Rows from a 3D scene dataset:
"""

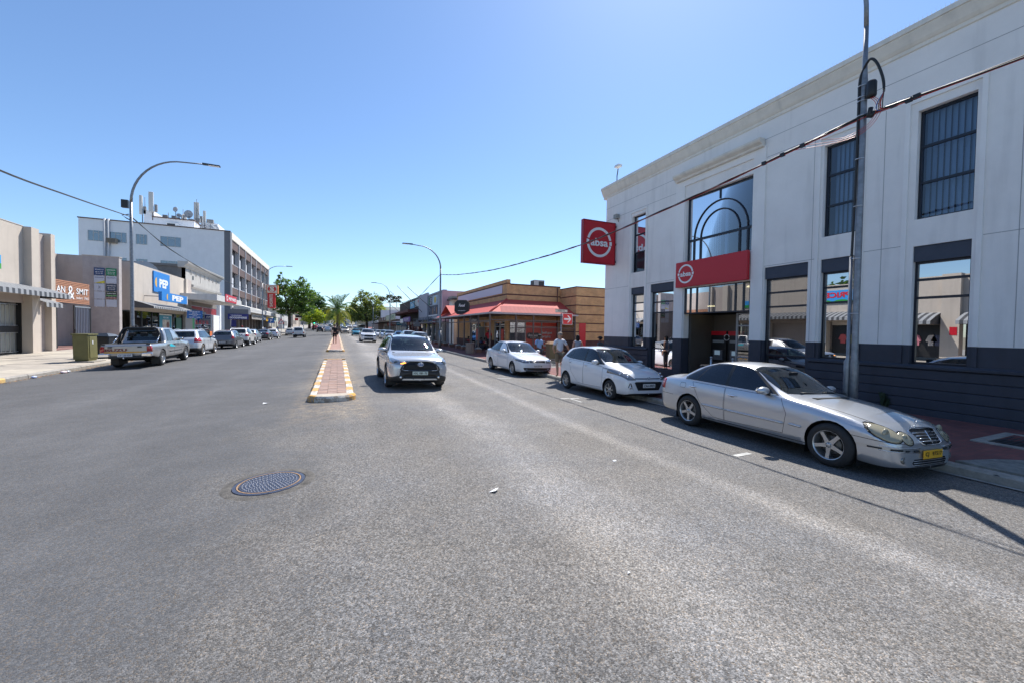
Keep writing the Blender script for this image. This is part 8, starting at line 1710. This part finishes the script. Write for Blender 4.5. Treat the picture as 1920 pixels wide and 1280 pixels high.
def palm(label, x, y, hc, fl, nf, seed, ms, cat='palm tree'):
    rn = random.Random(seed); zg = gprof(y)+.1; t = thing('palm_tree', label, cat, (x, y, zg)); b = MB(); n = 16
    b.tube([(x+.04*math.sin(i*.7), y, zg+hc*i/n) for i in range(n+1)], [.28-.07*i/n+(.03 if i % 2 else 0)+(.18*max(0, i-12)/4.) for i in range(n+1)], 10); b.build('trunk', mat('palm_trunk', (.13, .10, .085), .95, var=.35, vscale=5, bump=.8, bscale=14), t)
    protos = {}
    for k in range(nf):
        a = 2*math.pi*k/nf*2.39996*nf/6.2832; up = 1-k/nf; el = R(88-k*(112/nf)+rn.uniform(-6, 6)); L_ = fl*rn.uniform(.85, 1.05)*(1 if k > 2 else .8); P = []; d = Vector((math.cos(a)*math.cos(el), math.sin(a)*math.cos(el), math.sin(el))); p = Vector((x, y, zg+hc-.1)); seg = 10
        for i in range(seg+1):
            P.append(p.copy()); p = p+d*L_/seg; d = (d+Vector((0, 0, -.085-.13*(1-up)*.5-.02*i*(.6+.4*(1-up))))).normalized()
        b = MB(); b.tube(P, .045, 4, r2=.012)
        for i in range(1, seg*4):
            f_ = i/4; j = min(int(f_), seg-1); o = P[j].lerp(P[j+1], f_-j); tg = (P[j+1]-P[j]).normalized(); s1 = tg.cross(Vector((0, 0, 1)))
            if s1.length < .1: s1 = Vector((math.sin(a), -math.cos(a), 0))
            s1.normalize(); ll = fl*.20*math.sin(math.pi*min(1, (f_/seg)*.9+.1))+.12
            for sg in (-1, 1): e = o+(s1*sg*.75+tg*.6+Vector((0, 0, -.35+.3*up))).normalized()*ll*rn.uniform(.8, 1.1); b.add([o, o+tg*.055, e+Vector((0, 0, -.06)), e], [(0, 1, 2, 3)], 0)
        mi = 0 if k < nf*.5 else (1 if rn.random() < .8 else 0); b.build('frond', ms[mi], t)
    return t
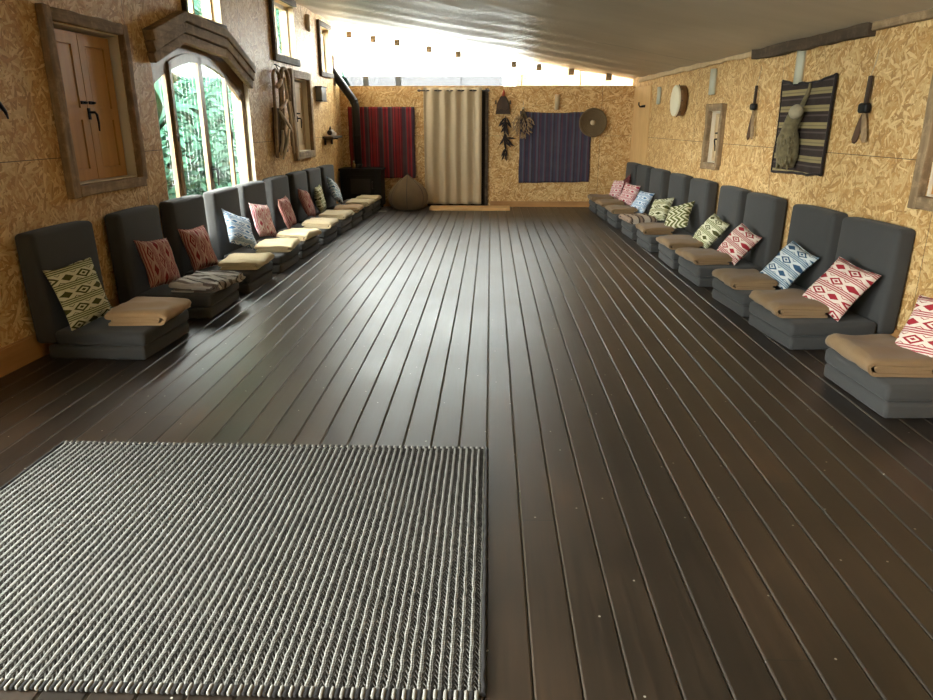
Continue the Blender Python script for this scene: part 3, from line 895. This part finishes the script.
# ------------------------------------------------------------------ far wall: stove, hangings, curtain
def cloth(x0, x1, z0, z1, amp, fold, off, sag=0.0, skew=0.0, seed=0, nx=60, nz=30, sagb=0.0):
    m = MB(); W = x1 - x0
    def p(u, v):
        x = x0 + W * u; z = z0 + (z1 - z0) * v
        z -= sag * 4 * u * (1 - u) * v + sagb * (u - .5) * (1 - v)
        y = -off - amp * (1 + noise.noise(Vector((u * fold, v * 1.3, seed)))) - amp * .5 * noise.noise(Vector((u * fold * 2.3, v * 2, seed + 5)))
        x += skew * (1 - v) + .012 * noise.noise(Vector((v * 3, u * 2, seed + 8)))
        return (x, y, z + .010 * noise.noise(Vector((u * 6, seed, v * 2))))
    return m.grid(p, nx, nz)
B0 = (0, YB, 0)
o = solidify(cloth(-2.49, -1.33, .50, 1.70, .012, 9, .012, seed=2).build('wall_hanging', M['tap_red'], None, B0), .005)
tag(o, 'red and maroon vertically striped weaving on the far wall behind the stove pipe', 'wall hanging')
o = solidify(cloth(.50, 1.74, .43, 1.63, .010, 8, .012, .03, .0, seed=4, sagb=-.02).build('wall_hanging', M['tap_blue'], None, B0), .005)
tag(o, 'dark indigo and purple striped cloth on the far wall under the round straw tray', 'wall hanging')

def door():
    r = structE('doorway_1', (0, YB, 0))
    m = MB(); m.box(-1.09, -.10, -.02, -.001, .0, 1.97); m.build('door_panel', M['black_hole'], r)  # dark sheet stands in for the shaded opening behind the curtain
    m = MB(); m.box(-.10, -.045, -.03, -.001, 0, 2.0); m.box(-1.13, -1.09, -.03, -.001, 0, 2.0); m.build('door_frame', M['darkwood'], r)
door()
def curtain():
    t = thing('curtain', 'beige pleated curtain hanging over the doorway in the far wall', 'curtain', (-.655, YB - .10, .055))
    m = MB()
    def p(u, v):
        k = .6 + .4 * v
        ph = u * 2 * PI * 5.0 + .5 * noise.noise(Vector((u * 3, v * .8, 3)))
        return (-.505 + 1.0 * u + .012 * noise.noise(Vector((u * 4, v * 2, 1))), .030 * math.sin(ph) * (1.15 - .25 * v) + .01 * noise.noise(Vector((u * 9, v * 2, 7))), 1.955 * v)
    m.grid(p, 140, 30); c = m.build('drape', M['curtain'], t); solidify(c, .004)
    m = MB(); m.tube([(-.58, 0, 1.905), (.60, 0, 1.905)], .012, 10)
    for s in (-.58, .60): m.lathe([(0, -.03), (.018, -.02), (.022, 0), (.018, .02), (0, .03)], 10, Matrix.Translation((s, 0, 1.905)) @ Matrix.Rotation(PI / 2, 4, 'Y'))
    m.build('curtain_rod', M['rod'], t)
    for s in (-.54, .56):
        m = MB(); m.tube([(s, 0, 1.905), (s, .098, 1.905)], .008, 8); m.build('bracket', M['rod'], t)
    for k in range(10):
        u = (k + .5) / 10; x = -.505 + u; m = MB()
        m.tube([(x + .004 * math.cos(a), .024 * math.cos(a), 1.905 + .026 * math.sin(a)) for a in [2 * PI * i / 14 for i in range(15)]], .005, 6, False); m.build('eyelet', M['ring'], t)
curtain()

def stove():
    t = thing('stove', 'black box wood stove with flue pipe in the far left corner', 'stove', (-2.235, 12.475, 0))
    m = MB(); m.rbox(-.355, .355, -.17, .27, .05, .655, .012, 2); m.build('body', M['stove_black'], t)
    m = MB(); m.rbox(-.375, .375, -.195, .29, .655, .69, .008, 2); m.build('top_plate', M['stove_black'], t)
    m = MB(); m.rbox(-.24, .24, -.192, -.168, .20, .58, .01, 2); d = m.build('door', M['stove_black'], t)
    m = MB(); m.rbox(-.17, .17, -.196, -.19, .27, .52, .004, 2); m.build('glass', M['glass'] if False else M['flue'], d)
    m = MB(); m.tube([(.205, -.19, .36), (.205, -.225, .36), (.205, -.225, .47), (.205, -.19, .47)], .009, 8); m.build('handle', M['rod'], d)
    m = MB(); m.rbox(-.24, .24, -.188, -.168, .085, .165, .006, 2); m.tube([(-.05, -.188, .125), (-.05, -.205, .125), (.05, -.205, .125), (.05, -.188, .125)], .006, 8); m.build('ash_drawer', M['stove_black'], t)
    for sx in (-.29, .29):
        for sy in (-.12, .22):
            m = MB(); m.box(sx - .03, sx + .03, sy - .03, sy + .03, 0, .055); m.build('leg', M['stove_black'], t)
    m = MB(); pts = [(-.085, .14, .69), (-.085, .14, 1.70), (-.10, .14, 1.77), (-.135, .14, 1.83), (-.385, .02, 2.20), (-.435, 0.0, 2.27)]
    m.tube(pts, .068, 16)
    for z in (.72, 1.2): m.tube([(-.085, .14, z), (-.085, .14, z + .03)], .073, 16)
    m.tube([(-.10, .14, 1.765), (-.118, .135, 1.80)], .074, 16); m.build('flue_pipe', M['flue'], t)
    return t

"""

Restate the data above exactly, stripping out each image.

Keep writing the Blender script for this image. This is part 8, starting at line 1710. This part finishes the script. Write for Blender 4.5. Treat the picture as 1920 pixels wide and 1280 pixels high.
def palm(label, x, y, hc, fl, nf, seed, ms, cat='palm tree'):
    rn = random.Random(seed); zg = gprof(y)+.1; t = thing('palm_tree', label, cat, (x, y, zg)); b = MB(); n = 16
    b.tube([(x+.04*math.sin(i*.7), y, zg+hc*i/n) for i in range(n+1)], [.28-.07*i/n+(.03 if i % 2 else 0)+(.18*max(0, i-12)/4.) for i in range(n+1)], 10); b.build('trunk', mat('palm_trunk', (.13, .10, .085), .95, var=.35, vscale=5, bump=.8, bscale=14), t)
    protos = {}
    for k in range(nf):
        a = 2*math.pi*k/nf*2.39996*nf/6.2832; up = 1-k/nf; el = R(88-k*(112/nf)+rn.uniform(-6, 6)); L_ = fl*rn.uniform(.85, 1.05)*(1 if k > 2 else .8); P = []; d = Vector((math.cos(a)*math.cos(el), math.sin(a)*math.cos(el), math.sin(el))); p = Vector((x, y, zg+hc-.1)); seg = 10
        for i in range(seg+1):
            P.append(p.copy()); p = p+d*L_/seg; d = (d+Vector((0, 0, -.085-.13*(1-up)*.5-.02*i*(.6+.4*(1-up))))).normalized()
        b = MB(); b.tube(P, .045, 4, r2=.012)
        for i in range(1, seg*4):
            f_ = i/4; j = min(int(f_), seg-1); o = P[j].lerp(P[j+1], f_-j); tg = (P[j+1]-P[j]).normalized(); s1 = tg.cross(Vector((0, 0, 1)))
            if s1.length < .1: s1 = Vector((math.sin(a), -math.cos(a), 0))
            s1.normalize(); ll = fl*.20*math.sin(math.pi*min(1, (f_/seg)*.9+.1))+.12
            for sg in (-1, 1): e = o+(s1*sg*.75+tg*.6+Vector((0, 0, -.35+.3*up))).normalized()*ll*rn.uniform(.8, 1.1); b.add([o, o+tg*.055, e+Vector((0, 0, -.06)), e], [(0, 1, 2, 3)], 0)
        mi = 0 if k < nf*.5 else (1 if rn.random() < .8 else 0); b.build('frond', ms[mi], t)
    return t
Continue the Blender Python script for this scene: part 3, from line 895. This part finishes the script.
# ------------------------------------------------------------------ far wall: stove, hangings, curtain
def cloth(x0, x1, z0, z1, amp, fold, off, sag=0.0, skew=0.0, seed=0, nx=60, nz=30, sagb=0.0):
    m = MB(); W = x1 - x0
    def p(u, v):
        x = x0 + W * u; z = z0 + (z1 - z0) * v
        z -= sag * 4 * u * (1 - u) * v + sagb * (u - .5) * (1 - v)
        y = -off - amp * (1 + noise.noise(Vector((u * fold, v * 1.3, seed)))) - amp * .5 * noise.noise(Vector((u * fold * 2.3, v * 2, seed + 5)))
        x += skew * (1 - v) + .012 * noise.noise(Vector((v * 3, u * 2, seed + 8)))
        return (x, y, z + .010 * noise.noise(Vector((u * 6, seed, v * 2))))
    return m.grid(p, nx, nz)
B0 = (0, YB, 0)
o = solidify(cloth(-2.49, -1.33, .50, 1.70, .012, 9, .012, seed=2).build('wall_hanging', M['tap_red'], None, B0), .005)
tag(o, 'red and maroon vertically striped weaving on the far wall behind the stove pipe', 'wall hanging')
o = solidify(cloth(.50, 1.74, .43, 1.63, .010, 8, .012, .03, .0, seed=4, sagb=-.02).build('wall_hanging', M['tap_blue'], None, B0), .005)
tag(o, 'dark indigo and purple striped cloth on the far wall under the round straw tray', 'wall hanging')

def door():
    r = structE('doorway_1', (0, YB, 0))
    m = MB(); m.box(-1.09, -.10, -.02, -.001, .0, 1.97); m.build('door_panel', M['black_hole'], r)  # dark sheet stands in for the shaded opening behind the curtain
    m = MB(); m.box(-.10, -.045, -.03, -.001, 0, 2.0); m.box(-1.13, -1.09, -.03, -.001, 0, 2.0); m.build('door_frame', M['darkwood'], r)
door()
def curtain():
    t = thing('curtain', 'beige pleated curtain hanging over the doorway in the far wall', 'curtain', (-.655, YB - .10, .055))
    m = MB()
    def p(u, v):
        k = .6 + .4 * v
        ph = u * 2 * PI * 5.0 + .5 * noise.noise(Vector((u * 3, v * .8, 3)))
        return (-.505 + 1.0 * u + .012 * noise.noise(Vector((u * 4, v * 2, 1))), .030 * math.sin(ph) * (1.15 - .25 * v) + .01 * noise.noise(Vector((u * 9, v * 2, 7))), 1.955 * v)
    m.grid(p, 140, 30); c = m.build('drape', M['curtain'], t); solidify(c, .004)
    m = MB(); m.tube([(-.58, 0, 1.905), (.60, 0, 1.905)], .012, 10)
    for s in (-.58, .60): m.lathe([(0, -.03), (.018, -.02), (.022, 0), (.018, .02), (0, .03)], 10, Matrix.Translation((s, 0, 1.905)) @ Matrix.Rotation(PI / 2, 4, 'Y'))
    m.build('curtain_rod', M['rod'], t)
    for s in (-.54, .56):
        m = MB(); m.tube([(s, 0, 1.905), (s, .098, 1.905)], .008, 8); m.build('bracket', M['rod'], t)
    for k in range(10):
        u = (k + .5) / 10; x = -.505 + u; m = MB()
        m.tube([(x + .004 * math.cos(a), .024 * math.cos(a), 1.905 + .026 * math.sin(a)) for a in [2 * PI * i / 14 for i in range(15)]], .005, 6, False); m.build('eyelet', M['ring'], t)
curtain()

def stove():
    t = thing('stove', 'black box wood stove with flue pipe in the far left corner', 'stove', (-2.235, 12.475, 0))
    m = MB(); m.rbox(-.355, .355, -.17, .27, .05, .655, .012, 2); m.build('body', M['stove_black'], t)
    m = MB(); m.rbox(-.375, .375, -.195, .29, .655, .69, .008, 2); m.build('top_plate', M['stove_black'], t)
    m = MB(); m.rbox(-.24, .24, -.192, -.168, .20, .58, .01, 2); d = m.build('door', M['stove_black'], t)
    m = MB(); m.rbox(-.17, .17, -.196, -.19, .27, .52, .004, 2); m.build('glass', M['glass'] if False else M['flue'], d)
    m = MB(); m.tube([(.205, -.19, .36), (.205, -.225, .36), (.205, -.225, .47), (.205, -.19, .47)], .009, 8); m.build('handle', M['rod'], d)
    m = MB(); m.rbox(-.24, .24, -.188, -.168, .085, .165, .006, 2); m.tube([(-.05, -.188, .125), (-.05, -.205, .125), (.05, -.205, .125), (.05, -.188, .125)], .006, 8); m.build('ash_drawer', M['stove_black'], t)
    for sx in (-.29, .29):
        for sy in (-.12, .22):
            m = MB(); m.box(sx - .03, sx + .03, sy - .03, sy + .03, 0, .055); m.build('leg', M['stove_black'], t)
    m = MB(); pts = [(-.085, .14, .69), (-.085, .14, 1.70), (-.10, .14, 1.77), (-.135, .14, 1.83), (-.385, .02, 2.20), (-.435, 0.0, 2.27)]
    m.tube(pts, .068, 16)
    for z in (.72, 1.2): m.tube([(-.085, .14, z), (-.085, .14, z + .03)], .073, 16)
    m.tube([(-.10, .14, 1.765), (-.118, .135, 1.80)], .074, 16); m.build('flue_pipe', M['flue'], t)
    return t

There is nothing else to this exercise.